Enoshima, following an extended subway ride

A journey on the Tokyo metro is an aural delight. There are all sorts of chimes, jingles and tunes that play as the trains arrive at and depart from each station. Japan Raliways’ Yamanote Line – roughly the equivalent of the Circle Line in London – has a different melody that plays when you arrive at each destination, my personal favourite being the da-da-da-ding-da-ding-d-ding that sails out of the speakers at Ebisu (look it up on YouTube). Inside the carriages, paper adverts promoting everything from beer to flats to hair loss treatment hang down from the ceiling. And yes, I too wondered why drunks don’t rip them down and throw them at each other. I get the feeling they wouldn’t last 15 minutes in on the Lothian Road route on a Friday night.

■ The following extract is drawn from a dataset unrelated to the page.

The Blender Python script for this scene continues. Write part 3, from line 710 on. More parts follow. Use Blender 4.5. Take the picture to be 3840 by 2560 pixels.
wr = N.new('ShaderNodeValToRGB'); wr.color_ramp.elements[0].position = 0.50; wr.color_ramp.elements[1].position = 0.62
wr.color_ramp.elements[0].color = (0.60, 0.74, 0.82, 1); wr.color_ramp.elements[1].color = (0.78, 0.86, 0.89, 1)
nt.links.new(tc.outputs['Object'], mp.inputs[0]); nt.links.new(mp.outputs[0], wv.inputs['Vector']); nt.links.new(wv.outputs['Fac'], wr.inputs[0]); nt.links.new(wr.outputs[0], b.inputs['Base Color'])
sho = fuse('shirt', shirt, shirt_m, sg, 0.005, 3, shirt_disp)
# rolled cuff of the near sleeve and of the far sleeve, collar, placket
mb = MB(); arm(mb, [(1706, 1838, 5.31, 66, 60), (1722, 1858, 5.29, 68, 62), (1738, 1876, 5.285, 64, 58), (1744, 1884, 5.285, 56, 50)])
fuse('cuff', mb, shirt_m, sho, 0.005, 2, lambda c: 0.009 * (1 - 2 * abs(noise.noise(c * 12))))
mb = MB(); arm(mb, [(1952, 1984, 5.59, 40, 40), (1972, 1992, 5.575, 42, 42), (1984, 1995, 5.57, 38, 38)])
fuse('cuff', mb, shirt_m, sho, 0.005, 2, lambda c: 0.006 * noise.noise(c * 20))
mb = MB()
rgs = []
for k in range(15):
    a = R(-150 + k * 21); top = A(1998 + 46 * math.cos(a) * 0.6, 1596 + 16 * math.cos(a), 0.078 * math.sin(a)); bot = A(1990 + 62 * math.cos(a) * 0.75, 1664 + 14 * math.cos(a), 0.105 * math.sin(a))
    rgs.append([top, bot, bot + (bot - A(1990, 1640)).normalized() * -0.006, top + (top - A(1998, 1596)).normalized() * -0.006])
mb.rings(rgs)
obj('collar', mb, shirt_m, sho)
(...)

These little trains also run out of the city centre and down the coast. A lovely route is the line that runs to Enoshima in Kamakura, an otherwise standard subway train that cruises along between the road and the sea, the light from the sun reflecting off the Pacific and bouncing into the carriage whilst little bells ring to stop the traffic when road and rail intersect. But enough of the sentiment and the poetry – whilst these trains are fine for commuting around town, you can end up traveling a fair distance on one. And whilst standing is okay for fifteen minutes, you really don’t want to be holding onto a strap coming down from the ceiling for two hours. Yes, the Tokyo area really is that big.